No que se refere à agricultura nordestina, a atual seca é um dos temas mais importantes, sendo frequentemente descrita como a maior das últimas décadas. Visto a agricultura ainda ter grande peso econômico e, principalmente, social na região, a seca se tornou item da pauta na agenda política em todas as esferas que se referem ao Nordeste. Seria então de se esperar que as estimativas oficiais fornecessem subsídios para que os agentes de política econômica dimensionassem o problema e ajustassem os incentivos de forma a mitigar os efeitos.
Consideremos então as duas principais fontes “oficiais” de estatísticas e previsões da agricultura, o IBGE e a CONAB. O IBGE publica anualmente a Pesquisa Agrícola Municipal (PAM) que informa sobre a produção agrícola regional e cujo último número é o de 2011. Adicionalmente, o órgão publica mensalmente o Levantamento Sistemática da Produção Agrícola (LSPA) que informa a previsão de safra do ano anterior e do ano corrente. Por outro lado a CONAB possui um boletim de acompanhamento das principais safras, e destarte usar ano safra enquanto o IBGE usa ano calendário, informa basicamente o mesmo que a LSPA, embora com um maior detalhamento.
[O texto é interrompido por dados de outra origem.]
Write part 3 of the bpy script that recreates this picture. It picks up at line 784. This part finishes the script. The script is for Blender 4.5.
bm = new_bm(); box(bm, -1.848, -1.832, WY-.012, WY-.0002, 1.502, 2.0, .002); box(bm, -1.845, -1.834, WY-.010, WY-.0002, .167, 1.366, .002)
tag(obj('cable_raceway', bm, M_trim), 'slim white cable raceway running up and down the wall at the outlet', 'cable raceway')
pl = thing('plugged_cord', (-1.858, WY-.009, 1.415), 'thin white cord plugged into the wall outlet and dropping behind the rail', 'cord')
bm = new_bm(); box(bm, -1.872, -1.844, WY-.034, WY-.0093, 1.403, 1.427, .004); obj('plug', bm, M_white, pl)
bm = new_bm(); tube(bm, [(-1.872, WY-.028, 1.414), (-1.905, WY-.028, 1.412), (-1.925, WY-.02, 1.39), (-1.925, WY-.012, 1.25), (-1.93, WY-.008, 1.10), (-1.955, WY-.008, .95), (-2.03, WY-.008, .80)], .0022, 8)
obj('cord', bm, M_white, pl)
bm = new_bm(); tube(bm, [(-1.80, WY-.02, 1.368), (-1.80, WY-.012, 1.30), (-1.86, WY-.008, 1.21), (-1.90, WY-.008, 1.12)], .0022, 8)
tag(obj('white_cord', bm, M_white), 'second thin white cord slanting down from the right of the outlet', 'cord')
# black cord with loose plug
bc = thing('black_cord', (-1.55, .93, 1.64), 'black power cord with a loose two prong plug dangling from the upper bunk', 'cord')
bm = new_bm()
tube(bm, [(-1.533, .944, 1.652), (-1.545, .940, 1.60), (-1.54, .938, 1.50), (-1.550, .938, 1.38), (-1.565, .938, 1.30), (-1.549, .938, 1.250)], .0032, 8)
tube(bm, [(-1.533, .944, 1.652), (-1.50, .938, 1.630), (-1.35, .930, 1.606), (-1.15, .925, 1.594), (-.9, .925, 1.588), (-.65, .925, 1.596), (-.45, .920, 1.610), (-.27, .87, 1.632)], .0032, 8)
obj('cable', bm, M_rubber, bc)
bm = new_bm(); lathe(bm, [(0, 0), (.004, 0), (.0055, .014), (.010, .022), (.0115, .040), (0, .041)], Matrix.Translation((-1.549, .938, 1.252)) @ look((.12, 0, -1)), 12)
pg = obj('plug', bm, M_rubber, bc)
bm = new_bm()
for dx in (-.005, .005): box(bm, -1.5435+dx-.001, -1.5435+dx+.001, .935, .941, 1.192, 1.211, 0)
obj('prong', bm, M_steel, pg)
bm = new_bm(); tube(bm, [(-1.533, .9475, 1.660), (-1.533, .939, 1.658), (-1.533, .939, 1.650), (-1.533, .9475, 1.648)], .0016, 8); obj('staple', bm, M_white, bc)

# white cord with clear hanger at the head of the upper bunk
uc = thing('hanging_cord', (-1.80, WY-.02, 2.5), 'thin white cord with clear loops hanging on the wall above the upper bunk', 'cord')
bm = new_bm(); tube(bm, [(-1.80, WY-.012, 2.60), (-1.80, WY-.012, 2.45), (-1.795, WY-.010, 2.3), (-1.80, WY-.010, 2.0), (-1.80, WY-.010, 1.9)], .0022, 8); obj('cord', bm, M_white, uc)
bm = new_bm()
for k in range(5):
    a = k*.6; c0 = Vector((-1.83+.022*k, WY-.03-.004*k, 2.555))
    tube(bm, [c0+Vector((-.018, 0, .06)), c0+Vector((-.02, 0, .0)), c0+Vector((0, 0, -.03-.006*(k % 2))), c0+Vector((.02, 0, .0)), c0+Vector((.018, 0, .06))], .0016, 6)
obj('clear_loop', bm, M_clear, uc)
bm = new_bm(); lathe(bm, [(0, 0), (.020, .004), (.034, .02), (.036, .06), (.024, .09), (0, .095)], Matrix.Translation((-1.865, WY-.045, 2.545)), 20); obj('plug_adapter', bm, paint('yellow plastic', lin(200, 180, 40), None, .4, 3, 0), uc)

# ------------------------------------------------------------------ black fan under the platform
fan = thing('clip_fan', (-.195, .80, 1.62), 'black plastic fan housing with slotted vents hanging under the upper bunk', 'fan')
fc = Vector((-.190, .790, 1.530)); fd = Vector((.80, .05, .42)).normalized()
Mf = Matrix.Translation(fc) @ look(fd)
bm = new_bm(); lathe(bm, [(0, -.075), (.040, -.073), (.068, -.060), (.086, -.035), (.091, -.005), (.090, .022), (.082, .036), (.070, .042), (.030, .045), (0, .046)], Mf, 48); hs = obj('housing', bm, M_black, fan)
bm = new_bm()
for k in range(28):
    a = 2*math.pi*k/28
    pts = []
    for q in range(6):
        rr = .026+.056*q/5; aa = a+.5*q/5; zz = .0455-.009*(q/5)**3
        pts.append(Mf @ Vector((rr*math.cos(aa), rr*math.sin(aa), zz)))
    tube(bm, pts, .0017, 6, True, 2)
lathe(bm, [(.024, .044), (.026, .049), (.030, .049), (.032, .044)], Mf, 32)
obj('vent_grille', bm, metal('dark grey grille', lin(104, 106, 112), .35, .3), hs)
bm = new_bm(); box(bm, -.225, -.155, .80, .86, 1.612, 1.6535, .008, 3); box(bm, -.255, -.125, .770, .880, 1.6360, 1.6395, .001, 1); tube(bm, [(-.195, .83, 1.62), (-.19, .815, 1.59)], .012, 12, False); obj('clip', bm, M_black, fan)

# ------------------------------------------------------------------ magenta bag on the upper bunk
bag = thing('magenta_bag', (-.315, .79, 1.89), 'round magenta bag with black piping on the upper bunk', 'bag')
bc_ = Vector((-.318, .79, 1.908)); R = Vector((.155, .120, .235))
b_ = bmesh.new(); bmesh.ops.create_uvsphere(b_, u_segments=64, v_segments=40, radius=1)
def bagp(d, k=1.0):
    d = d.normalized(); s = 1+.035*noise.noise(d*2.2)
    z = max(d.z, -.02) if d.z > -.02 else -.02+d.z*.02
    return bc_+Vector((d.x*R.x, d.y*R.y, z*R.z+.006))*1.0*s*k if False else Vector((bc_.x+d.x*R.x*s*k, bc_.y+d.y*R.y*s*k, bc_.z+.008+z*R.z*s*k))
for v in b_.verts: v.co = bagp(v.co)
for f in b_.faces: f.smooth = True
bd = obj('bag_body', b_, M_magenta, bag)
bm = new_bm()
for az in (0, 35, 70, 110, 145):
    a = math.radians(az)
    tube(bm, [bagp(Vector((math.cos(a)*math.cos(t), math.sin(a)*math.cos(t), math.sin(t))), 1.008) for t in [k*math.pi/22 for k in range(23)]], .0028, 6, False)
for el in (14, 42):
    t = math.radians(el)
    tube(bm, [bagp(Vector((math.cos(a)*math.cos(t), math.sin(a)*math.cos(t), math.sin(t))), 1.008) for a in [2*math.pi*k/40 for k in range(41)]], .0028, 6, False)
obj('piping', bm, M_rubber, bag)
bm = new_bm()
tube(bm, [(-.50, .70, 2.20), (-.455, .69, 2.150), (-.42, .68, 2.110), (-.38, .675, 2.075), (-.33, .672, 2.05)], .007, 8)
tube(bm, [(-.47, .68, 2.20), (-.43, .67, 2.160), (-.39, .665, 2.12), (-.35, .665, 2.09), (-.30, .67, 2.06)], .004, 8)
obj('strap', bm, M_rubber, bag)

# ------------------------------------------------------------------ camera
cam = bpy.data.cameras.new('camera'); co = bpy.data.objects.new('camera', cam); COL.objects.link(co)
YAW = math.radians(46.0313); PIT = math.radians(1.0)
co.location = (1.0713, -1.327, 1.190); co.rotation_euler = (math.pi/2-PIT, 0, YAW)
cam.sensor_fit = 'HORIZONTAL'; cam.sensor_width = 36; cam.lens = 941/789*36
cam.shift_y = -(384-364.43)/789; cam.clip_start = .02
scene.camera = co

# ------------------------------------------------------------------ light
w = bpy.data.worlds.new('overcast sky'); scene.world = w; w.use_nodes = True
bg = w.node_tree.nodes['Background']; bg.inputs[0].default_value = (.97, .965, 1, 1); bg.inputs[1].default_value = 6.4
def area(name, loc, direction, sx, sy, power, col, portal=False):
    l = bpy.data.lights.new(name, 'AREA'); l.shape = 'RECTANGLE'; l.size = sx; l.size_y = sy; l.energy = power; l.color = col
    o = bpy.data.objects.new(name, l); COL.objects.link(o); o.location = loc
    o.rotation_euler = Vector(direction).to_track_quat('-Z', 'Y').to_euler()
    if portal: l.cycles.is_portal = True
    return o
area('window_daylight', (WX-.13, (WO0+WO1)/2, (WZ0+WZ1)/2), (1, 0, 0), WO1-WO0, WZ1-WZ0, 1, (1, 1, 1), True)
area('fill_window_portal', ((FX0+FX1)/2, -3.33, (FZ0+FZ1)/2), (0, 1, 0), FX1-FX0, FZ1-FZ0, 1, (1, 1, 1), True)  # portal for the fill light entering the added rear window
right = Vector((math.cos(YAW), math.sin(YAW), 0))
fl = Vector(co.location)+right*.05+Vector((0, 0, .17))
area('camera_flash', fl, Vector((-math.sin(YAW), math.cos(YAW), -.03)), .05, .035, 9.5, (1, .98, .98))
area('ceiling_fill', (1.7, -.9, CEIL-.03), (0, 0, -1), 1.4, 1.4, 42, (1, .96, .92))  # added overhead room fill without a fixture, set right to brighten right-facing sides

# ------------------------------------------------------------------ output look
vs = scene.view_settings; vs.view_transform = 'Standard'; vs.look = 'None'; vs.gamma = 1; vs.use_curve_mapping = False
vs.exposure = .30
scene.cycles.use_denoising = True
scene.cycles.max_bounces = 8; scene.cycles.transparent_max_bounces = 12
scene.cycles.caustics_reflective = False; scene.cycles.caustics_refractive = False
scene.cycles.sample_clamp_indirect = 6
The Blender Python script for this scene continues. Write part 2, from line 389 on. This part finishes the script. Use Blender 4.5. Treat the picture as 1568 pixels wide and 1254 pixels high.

Tomando inicialmente os dados do IBGE e compondo uma série desde 1990 até o presente para quatro culturas importantes para o Nordeste (cana-de-açúcar, soja, feijão e milho), temos os seguintes resultados:
Com base nestes dados um observador desavisado dificilmente iria perceber a ocorrência da “pior seca das últimas décadas”. Mesmo a soja apresenta uma queda que não destoa significativamente do padrão desde a última década, enquanto a cana-de-açúcar permanece estável e o milho apresenta uma espiral crescente. Com alguma dose de boa vontade, se poderia arguir que houve algo em 2012, mas a produção já estaria normalizada em 2013.
É claro que se trata de uma estimativa, e como toda estimativa está sujeita a erros. Comparemos então com o resultado da CONAB, especificamente, para a produção de cana-de-açúcar. Usamos a cana porque há um lobby atualmente em progresso para que o Estado auxilie os produtores devido as fortes perdas verificadas. Dado que as previsões do IBGE ignoram estas perdas, se recorre aos dados da CONAB para confirmar e dimensionar o problema. Eis que no texto do último boletim há explicitamente uma descrição dos efeitos da seca não só sobre queda na produção de cana no Nordeste como também sobre a queda na qualidade do produto. Estranhamente, quando se observam os valores previstos para as safras 2012/2013 e 2013/2014 a informação obtida é que ela vai crescer (?) 5,6%, indo de 53 para 56 mil toneladas do produto. Mesmo o Nordeste tendo a menor evolução positiva da cultura no Brasil, com base nos dados da CONAB ainda assim teríamos crescimento, e não só da produção, mas também da produtividade!
Com base nisto temos que, ao menos de acordo com o IBGE e a CONAB, os efeitos da seca não foram incorporados às estimativas de fato ou, alternativamente, de acordo com estes órgãos o efeito é muito menor que o propagado e a produção também já está se recuperando.
Por fim, mas não menos importante, salta aos olhos a diferença entre a estimativa do IBGE e a da CONAB, que embora usem referenciais diferentes, ainda assim, apresentam valores totalmente divergentes. O IBGE estima a produção de cana pela LSPA em torno de 69 mil e 71 mil toneladas no Nordeste em 2012 e 2013, respectivamente, enquanto a CONAB estima em 53 mil e 56 mil para período similar. Por um lado, de acordo com os dados do IBGE, a produção de cana não atinge patamar tão baixo quanto o previsto pela CONAB para o Nordeste desde a passagem do milênio. Por outro lado, a produção de cana em 2013 de acordo com a LSPA/IBGE, será a quarta maior nos últimos 24 anos.
Com estas estatísticas só mesmo com bola de cristal o Estado vai poder dimensionar a ajuda para o setor, se é que precisa de ajuda, pois segundos as estatísticas oficiais não precisa.